Roland Morisseau, fuyant la dictature duvaliérienne, fait partie de ces écrivains des années ‘60 qui ont donné un nouveau souffle à la littérature haïtienne. Cette tradition de “transfert d’énergies sur un espace nouveau” connue longtemps en Europe (Byron, Shelley, Oscar Wilde, D.H. Lawrence, James Joyce) ou en Amérique (Walt Whitman, Melville, Henry Miller, Hemingway, James Baldwin) s’est progressivement installée dans le vécu de l’écrivain haïtien. En effet, depuis quelques quarante années de vie, on peut remarquer que la grande majorité des écrivains haïtiens ont fui le pays ou veulent le quitter à un moment ou à un autre. L’expatriation et/ou l’excentricité alcoolique sont vite devenues le seul recours à l’écrivain haïtien conscient des malaises de notre société en débandade. Tel fut, à mon avis, le lot (de soucis et de misère) également de Roland Morisseau qui n’arrivait pas à trouver la poésie de sa folie.
“Roland Carl Brouard Saint-Aude
. . . . . . . .
amis oubliés
qui ne m’inquiètent plus
mais qui se mêlent aux ombres et à l’exil des âmes
je vous écris de la main d’une femme”
Le poème, chez Roland Morisseau, est une synthèse.
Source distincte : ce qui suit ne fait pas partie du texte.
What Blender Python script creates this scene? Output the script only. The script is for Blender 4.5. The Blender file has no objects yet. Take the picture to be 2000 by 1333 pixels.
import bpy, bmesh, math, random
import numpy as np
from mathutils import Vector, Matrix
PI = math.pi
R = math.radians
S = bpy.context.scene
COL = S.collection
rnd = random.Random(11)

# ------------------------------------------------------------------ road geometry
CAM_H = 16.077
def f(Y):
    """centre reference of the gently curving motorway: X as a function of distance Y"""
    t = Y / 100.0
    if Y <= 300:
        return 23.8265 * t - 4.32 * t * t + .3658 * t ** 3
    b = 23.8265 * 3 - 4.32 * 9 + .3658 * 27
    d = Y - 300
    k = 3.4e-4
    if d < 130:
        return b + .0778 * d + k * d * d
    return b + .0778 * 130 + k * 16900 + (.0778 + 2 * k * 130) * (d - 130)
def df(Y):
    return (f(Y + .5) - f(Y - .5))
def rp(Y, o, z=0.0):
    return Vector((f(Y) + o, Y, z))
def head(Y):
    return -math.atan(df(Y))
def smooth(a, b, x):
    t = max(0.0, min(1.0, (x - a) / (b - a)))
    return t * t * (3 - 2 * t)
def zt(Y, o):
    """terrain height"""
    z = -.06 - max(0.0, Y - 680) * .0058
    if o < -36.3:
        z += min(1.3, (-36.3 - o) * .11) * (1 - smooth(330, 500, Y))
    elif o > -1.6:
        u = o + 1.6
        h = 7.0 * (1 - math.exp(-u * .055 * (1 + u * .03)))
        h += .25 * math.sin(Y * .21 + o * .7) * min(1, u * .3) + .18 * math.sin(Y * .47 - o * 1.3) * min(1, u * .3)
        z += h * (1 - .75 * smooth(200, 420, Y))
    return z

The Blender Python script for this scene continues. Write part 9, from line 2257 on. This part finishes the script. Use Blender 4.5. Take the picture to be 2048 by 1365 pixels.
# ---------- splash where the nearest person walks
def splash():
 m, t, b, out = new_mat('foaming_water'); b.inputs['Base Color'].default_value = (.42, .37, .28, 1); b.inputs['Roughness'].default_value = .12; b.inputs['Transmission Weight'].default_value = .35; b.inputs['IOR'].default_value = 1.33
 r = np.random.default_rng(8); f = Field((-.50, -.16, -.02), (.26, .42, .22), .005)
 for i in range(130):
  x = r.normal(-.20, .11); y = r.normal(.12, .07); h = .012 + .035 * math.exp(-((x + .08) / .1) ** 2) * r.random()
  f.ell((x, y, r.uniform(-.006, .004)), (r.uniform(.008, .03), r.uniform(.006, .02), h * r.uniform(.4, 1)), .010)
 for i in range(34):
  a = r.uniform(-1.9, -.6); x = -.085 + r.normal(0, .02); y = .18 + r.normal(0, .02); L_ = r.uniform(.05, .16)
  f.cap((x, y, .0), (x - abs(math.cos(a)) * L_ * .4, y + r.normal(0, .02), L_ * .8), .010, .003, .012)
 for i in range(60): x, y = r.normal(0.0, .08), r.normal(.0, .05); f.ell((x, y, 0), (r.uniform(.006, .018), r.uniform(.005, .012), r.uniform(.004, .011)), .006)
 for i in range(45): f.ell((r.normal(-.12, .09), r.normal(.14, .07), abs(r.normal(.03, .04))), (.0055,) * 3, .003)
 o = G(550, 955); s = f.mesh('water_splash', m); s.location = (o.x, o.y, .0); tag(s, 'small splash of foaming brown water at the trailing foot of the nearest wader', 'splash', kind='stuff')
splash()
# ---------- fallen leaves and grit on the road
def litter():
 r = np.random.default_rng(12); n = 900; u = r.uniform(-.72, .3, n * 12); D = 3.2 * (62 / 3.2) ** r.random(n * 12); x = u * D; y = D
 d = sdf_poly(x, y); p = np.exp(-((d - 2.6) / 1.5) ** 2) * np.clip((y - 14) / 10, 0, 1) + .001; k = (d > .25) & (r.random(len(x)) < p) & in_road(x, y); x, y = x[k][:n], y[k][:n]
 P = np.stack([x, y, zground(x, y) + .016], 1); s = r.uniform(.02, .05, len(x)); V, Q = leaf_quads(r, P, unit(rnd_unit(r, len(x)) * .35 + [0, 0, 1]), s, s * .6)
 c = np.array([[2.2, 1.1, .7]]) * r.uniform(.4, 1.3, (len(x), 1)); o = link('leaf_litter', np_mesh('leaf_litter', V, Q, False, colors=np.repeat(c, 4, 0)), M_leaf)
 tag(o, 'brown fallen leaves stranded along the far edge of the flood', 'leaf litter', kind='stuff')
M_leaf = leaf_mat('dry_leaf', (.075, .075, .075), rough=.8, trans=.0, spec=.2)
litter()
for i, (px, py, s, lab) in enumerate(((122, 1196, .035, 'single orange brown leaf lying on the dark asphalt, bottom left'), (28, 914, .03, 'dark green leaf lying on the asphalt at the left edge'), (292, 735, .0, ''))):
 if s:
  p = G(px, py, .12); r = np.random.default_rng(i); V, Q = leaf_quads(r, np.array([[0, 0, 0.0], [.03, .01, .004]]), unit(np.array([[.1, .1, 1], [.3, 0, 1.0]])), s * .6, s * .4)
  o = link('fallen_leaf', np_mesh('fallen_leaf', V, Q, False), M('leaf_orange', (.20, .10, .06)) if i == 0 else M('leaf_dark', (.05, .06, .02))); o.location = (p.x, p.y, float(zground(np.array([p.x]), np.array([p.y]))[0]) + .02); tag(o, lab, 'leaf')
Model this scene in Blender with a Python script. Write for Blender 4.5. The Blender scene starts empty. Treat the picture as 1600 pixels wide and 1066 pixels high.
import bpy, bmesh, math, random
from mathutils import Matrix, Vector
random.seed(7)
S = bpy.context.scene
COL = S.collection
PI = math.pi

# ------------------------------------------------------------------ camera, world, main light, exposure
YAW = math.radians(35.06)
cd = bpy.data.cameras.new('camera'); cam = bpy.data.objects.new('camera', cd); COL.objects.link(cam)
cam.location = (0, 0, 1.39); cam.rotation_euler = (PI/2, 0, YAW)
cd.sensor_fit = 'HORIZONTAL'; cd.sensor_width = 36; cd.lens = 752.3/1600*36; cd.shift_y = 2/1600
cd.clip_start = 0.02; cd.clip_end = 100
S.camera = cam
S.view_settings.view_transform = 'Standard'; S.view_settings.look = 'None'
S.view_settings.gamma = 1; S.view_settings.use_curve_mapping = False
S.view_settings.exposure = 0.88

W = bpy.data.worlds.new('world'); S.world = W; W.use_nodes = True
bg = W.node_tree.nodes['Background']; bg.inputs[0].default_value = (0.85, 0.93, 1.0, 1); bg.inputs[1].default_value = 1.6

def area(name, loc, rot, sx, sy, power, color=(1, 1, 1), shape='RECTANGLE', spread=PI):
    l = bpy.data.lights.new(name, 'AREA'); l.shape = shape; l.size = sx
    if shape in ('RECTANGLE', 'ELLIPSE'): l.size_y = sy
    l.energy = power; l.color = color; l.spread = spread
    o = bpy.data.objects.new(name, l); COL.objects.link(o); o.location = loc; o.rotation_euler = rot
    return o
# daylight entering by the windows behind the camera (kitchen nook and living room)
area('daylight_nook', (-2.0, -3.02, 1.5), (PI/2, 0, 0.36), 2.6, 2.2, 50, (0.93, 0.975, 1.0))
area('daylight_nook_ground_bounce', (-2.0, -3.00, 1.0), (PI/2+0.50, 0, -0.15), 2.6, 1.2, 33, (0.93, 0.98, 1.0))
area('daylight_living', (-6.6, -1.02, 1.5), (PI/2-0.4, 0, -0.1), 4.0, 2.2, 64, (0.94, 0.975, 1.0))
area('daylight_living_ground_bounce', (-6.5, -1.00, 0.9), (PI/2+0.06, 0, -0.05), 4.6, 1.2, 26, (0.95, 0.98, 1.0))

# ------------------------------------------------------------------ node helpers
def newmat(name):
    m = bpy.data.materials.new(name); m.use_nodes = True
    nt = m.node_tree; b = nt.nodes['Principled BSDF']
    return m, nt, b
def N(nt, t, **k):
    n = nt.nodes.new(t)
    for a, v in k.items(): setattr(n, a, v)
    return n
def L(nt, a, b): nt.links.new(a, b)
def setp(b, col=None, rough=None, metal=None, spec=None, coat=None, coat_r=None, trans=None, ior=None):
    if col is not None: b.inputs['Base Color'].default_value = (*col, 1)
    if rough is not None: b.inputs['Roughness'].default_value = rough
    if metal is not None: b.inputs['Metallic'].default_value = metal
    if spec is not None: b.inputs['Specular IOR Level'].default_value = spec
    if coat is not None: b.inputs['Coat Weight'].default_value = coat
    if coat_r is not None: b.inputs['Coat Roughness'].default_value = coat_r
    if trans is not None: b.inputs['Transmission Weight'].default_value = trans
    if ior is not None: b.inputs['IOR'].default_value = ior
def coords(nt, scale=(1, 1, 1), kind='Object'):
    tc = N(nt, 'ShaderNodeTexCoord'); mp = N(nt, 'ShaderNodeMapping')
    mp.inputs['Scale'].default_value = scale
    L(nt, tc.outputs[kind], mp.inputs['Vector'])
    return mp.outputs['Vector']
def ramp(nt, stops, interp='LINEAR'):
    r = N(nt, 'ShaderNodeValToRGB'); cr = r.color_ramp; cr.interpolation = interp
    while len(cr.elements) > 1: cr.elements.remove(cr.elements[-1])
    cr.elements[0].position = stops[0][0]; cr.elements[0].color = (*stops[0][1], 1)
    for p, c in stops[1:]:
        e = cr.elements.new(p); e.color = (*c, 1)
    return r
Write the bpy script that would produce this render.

Synthèse de ce cadre insulaire qui se substitue aux risques et aux angoisses quotidiens d’ailleurs. A la recherche de sentiments neufs et d’amour, le poète semble peupler ses poèmes de symboles et de mythes pour y rechercher, sinon l’équilibre, du moins la plénitude du geste créateur. L’ouvrage, La Chanson de Roland (1979), qui est une rétrospective regroupant de nombreux poèmes déjà publiés, traduit son enracinement dans l’art poétique universel. Cela dit, Roland Morisseau semble s’insérer dans la tradition des poètes de l’aventure humaine qui, à l’instar de Maïakovski, suscitent le sentiment initial de la solidarité humaine. Si son oeuvre baigne parfois dans une atmosphère quasi-surréelle, le poète, toujours gourmand des mots doux et savoureux, sait, de surcroît, inventer l’impossible pour réaliser l’imaginaire. Son rythme poétique se veut énergique, viril, mais aussi fascinant. C’est en somme un auteur de l’ironie par l’état de cette poésie du désespoir que l’on connaît également de lui.
Dans une même communion en beauté, il allie à la fois l’art, la vie, la femme, l’espoir, l’Afrique, l’amitié et l’amour des autres ; autant de sentiments humains qui ont fait de l’homme et de son oeuvre une association progressive au-delà de la voix poétique. Ses auteurs préférés semblent être ces écrivains et ces poètes “de haute tour” : Maître Eckart Sermons, Lautréamont, Gérard de Nerval, L. Milosz et le célèbre Verlaine. De Germination d’espoir (1962) à Poésie (1993), on sent l’amélioration d’une technique d’écriture qui ne cesse jusqu’aujourd’hui de nous émerveiller. C’est comme si le poète a su, au fil du temps, découvrir le secret qui fait des grands écrivains un “phénomène conscient”.
À lire de Roland Morisseau :
5 poèmes de reconnaissance, poèmes, Imprimerie Théodore, Port-au-Prince, 1961.
Germination d’espoir, poèmes, Imprimerie Théodore, Port-au-Prince, 1962.
Clef du soleil, poèmes, Édition “Les Araignées du Soir”, Port-au-Prince, 1963.
La chanson de Roland, poèmes (1960-1970), Coll.”Poésie”, Nouvelle Optique, Montréal, 1979.
La promeneuse au jasmin, poèmes, Guernica, Montréal, 1988.
Poésie (1960-1991), Guernica, Montréal, 1993.